You are not weak for needing someone. You’re human.
What if strength wasn’t being able to “do it all”? What if it was being able to say:
I’m struggling, and I want company in this.
I don’t need fixing—I need presence.
Can you just sit with me?
What stops you from asking for connection when you need it most?
5. Somatic Self-Connection Is Real Connection
Examples of self-connection practices:
Placing your hand on your chest and asking, How am I feeling right now?
Rocking your body slowly, giving yourself rhythmic comfort
Making eye contact with yourself in the mirror with softness
Saying out loud, This is hard. And I’m here with me.
Even when no one else is around, your presence matters.
This is not about being perfectly self-regulated all the time—it’s about knowing you can offer yourself some of what you’ve been waiting to receive from others.
Can you be with yourself, even for one breath, without trying to change the moment?
6. Safe Connection Disarms Shame
Reflection prompt: Shame grows in silence. But what happens when someone sees you fully—tears, trembling, shutdown and all—and they stay?
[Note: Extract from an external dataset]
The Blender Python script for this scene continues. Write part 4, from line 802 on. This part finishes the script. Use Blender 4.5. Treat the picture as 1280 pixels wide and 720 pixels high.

Has someone ever held space for you in a moment of dysregulation?
How did your body respond? Did it soften? Tear up? Finally exhale?
What part of you felt seen?
You don’t have to open up to everyone. You just need one person who can hold your nervous system with reverence.
Safe connection says: You’re not too much. You’re not alone. You’re already enough.
Final Thoughts: Your Body Doesn’t Want Perfection—It Wants Connection
Wellness isn’t about fixing yourself. It’s about befriending your system—and letting others help you hold it.
You were never meant to do this alone. And your healing doesn’t have to happen in isolation.
Let someone in.
Let yourself be seen.
Let your body learn what safety can feel like, again and again.